**STATED EXERCISE:**
Skip the pictures. Transcribe the rest of the data below without changing a word.

_ _ _ _ _ _ _

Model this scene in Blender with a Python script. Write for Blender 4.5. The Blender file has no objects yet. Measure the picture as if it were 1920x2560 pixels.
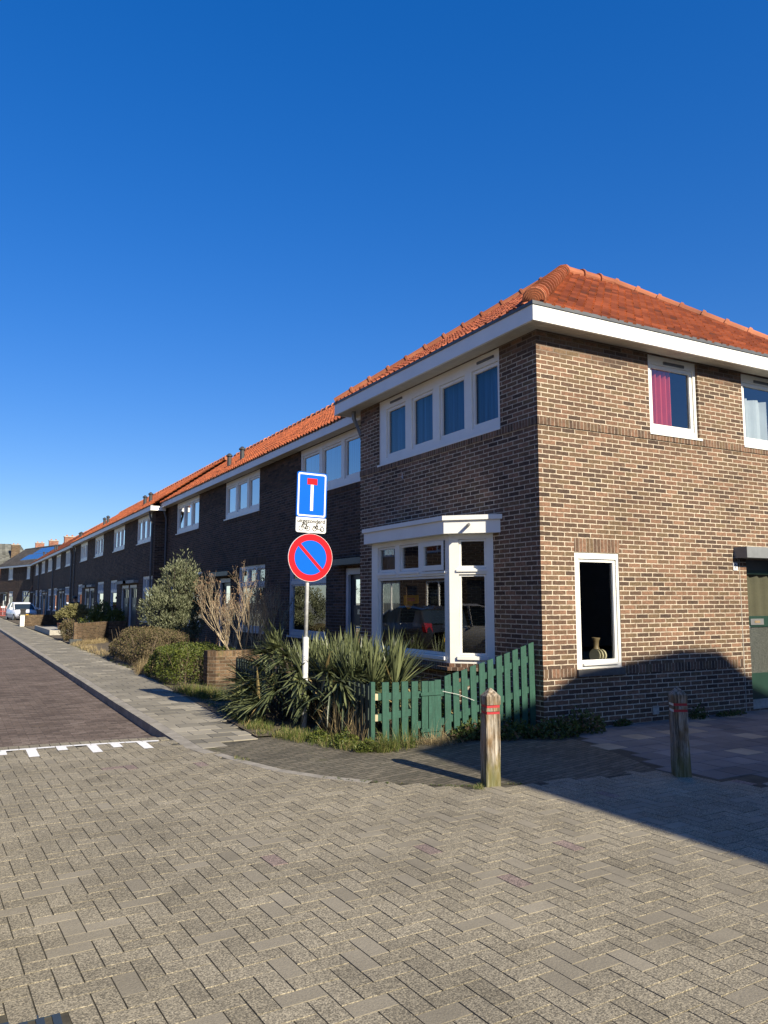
import bpy, math, random
from mathutils import Vector, Matrix
R = math.radians
rnd = random.Random(7)
sc = bpy.context.scene
col = sc.collection

# ------------------------------------------------------------------ camera
cam_d = bpy.data.cameras.new("camera"); cam = bpy.data.objects.new("camera", cam_d); col.objects.link(cam)
cam_d.sensor_fit = 'VERTICAL'; cam_d.sensor_height = 36.0; cam_d.lens = 36.0 * 1960.0 / 2560.0
cam_d.clip_start = 0.05; cam_d.clip_end = 2000.0
cam.location = (0, 0, 1.6)
cam.rotation_euler = (R(90) + math.atan(220.0 / 1960.0), 0, -R(28.6))
sc.camera = cam
sc.render.resolution_x = 768; sc.render.resolution_y = 1024

# ------------------------------------------------------------------ light
SUN_EL = R(30.5); SUN_AZ = math.atan(0.15)          # sun stands over -Y, a little towards +X
S = Vector((math.sin(SUN_AZ) * math.cos(SUN_EL), -math.cos(SUN_AZ) * math.cos(SUN_EL), math.sin(SUN_EL)))
world = bpy.data.worlds.new("World"); sc.world = world; world.use_nodes = True
wn = world.node_tree; wn.nodes.clear()
sky = wn.nodes.new('ShaderNodeTexSky'); sky.sky_type = 'NISHITA'; sky.sun_disc = False
sky.sun_elevation = SUN_EL; sky.sun_rotation = math.pi - SUN_AZ
sky.altitude = 0; sky.air_density = 1.0; sky.dust_density = 0.25; sky.ozone_density = 6.0
hsv = wn.nodes.new('ShaderNodeHueSaturation'); hsv.inputs['Saturation'].default_value = 1.57; hsv.inputs['Hue'].default_value = 0.52
gam = wn.nodes.new('ShaderNodeGamma'); gam.inputs[1].default_value = 0.65
bg = wn.nodes.new('ShaderNodeBackground'); bg.inputs[1].default_value = 0.15
wo = wn.nodes.new('ShaderNodeOutputWorld')
wn.links.new(sky.outputs[0], gam.inputs[0]); wn.links.new(gam.outputs[0], hsv.inputs['Color']); wn.links.new(hsv.outputs[0], bg.inputs[0]); wn.links.new(bg.outputs[0], wo.inputs[0])
sun_d = bpy.data.lights.new("sun", 'SUN'); sun_d.energy = 4.9; sun_d.angle = R(0.53); sun_d.color = (1.0, 0.90, 0.72)
sun = bpy.data.objects.new("sun", sun_d); col.objects.link(sun); sun.location = S * 60
sun.rotation_euler = S.to_track_quat('Z', 'Y').to_euler()
sc.view_settings.view_transform = 'Standard'; sc.view_settings.look = 'None'
sc.view_settings.exposure = 0.79; sc.view_settings.gamma = 1.0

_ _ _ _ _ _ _

**ANSWER TO THE PROBLEM:**
Model this scene in Blender with a Python script. Write for Blender 4.5. The Blender file has no objects yet. Measure the picture as if it were 1920x2560 pixels.
import bpy, math, random
from mathutils import Vector, Matrix
R = math.radians
rnd = random.Random(7)
sc = bpy.context.scene
col = sc.collection

# ------------------------------------------------------------------ camera
cam_d = bpy.data.cameras.new("camera"); cam = bpy.data.objects.new("camera", cam_d); col.objects.link(cam)
cam_d.sensor_fit = 'VERTICAL'; cam_d.sensor_height = 36.0; cam_d.lens = 36.0 * 1960.0 / 2560.0
cam_d.clip_start = 0.05; cam_d.clip_end = 2000.0
cam.location = (0, 0, 1.6)
cam.rotation_euler = (R(90) + math.atan(220.0 / 1960.0), 0, -R(28.6))
sc.camera = cam
sc.render.resolution_x = 768; sc.render.resolution_y = 1024

# ------------------------------------------------------------------ light
SUN_EL = R(30.5); SUN_AZ = math.atan(0.15)          # sun stands over -Y, a little towards +X
S = Vector((math.sin(SUN_AZ) * math.cos(SUN_EL), -math.cos(SUN_AZ) * math.cos(SUN_EL), math.sin(SUN_EL)))
world = bpy.data.worlds.new("World"); sc.world = world; world.use_nodes = True
wn = world.node_tree; wn.nodes.clear()
sky = wn.nodes.new('ShaderNodeTexSky'); sky.sky_type = 'NISHITA'; sky.sun_disc = False
sky.sun_elevation = SUN_EL; sky.sun_rotation = math.pi - SUN_AZ
sky.altitude = 0; sky.air_density = 1.0; sky.dust_density = 0.25; sky.ozone_density = 6.0
hsv = wn.nodes.new('ShaderNodeHueSaturation'); hsv.inputs['Saturation'].default_value = 1.57; hsv.inputs['Hue'].default_value = 0.52
gam = wn.nodes.new('ShaderNodeGamma'); gam.inputs[1].default_value = 0.65
bg = wn.nodes.new('ShaderNodeBackground'); bg.inputs[1].default_value = 0.15
wo = wn.nodes.new('ShaderNodeOutputWorld')
wn.links.new(sky.outputs[0], gam.inputs[0]); wn.links.new(gam.outputs[0], hsv.inputs['Color']); wn.links.new(hsv.outputs[0], bg.inputs[0]); wn.links.new(bg.outputs[0], wo.inputs[0])
sun_d = bpy.data.lights.new("sun", 'SUN'); sun_d.energy = 4.9; sun_d.angle = R(0.53); sun_d.color = (1.0, 0.90, 0.72)
sun = bpy.data.objects.new("sun", sun_d); col.objects.link(sun); sun.location = S * 60
sun.rotation_euler = S.to_track_quat('Z', 'Y').to_euler()
sc.view_settings.view_transform = 'Standard'; sc.view_settings.look = 'None'
sc.view_settings.exposure = 0.79; sc.view_settings.gamma = 1.0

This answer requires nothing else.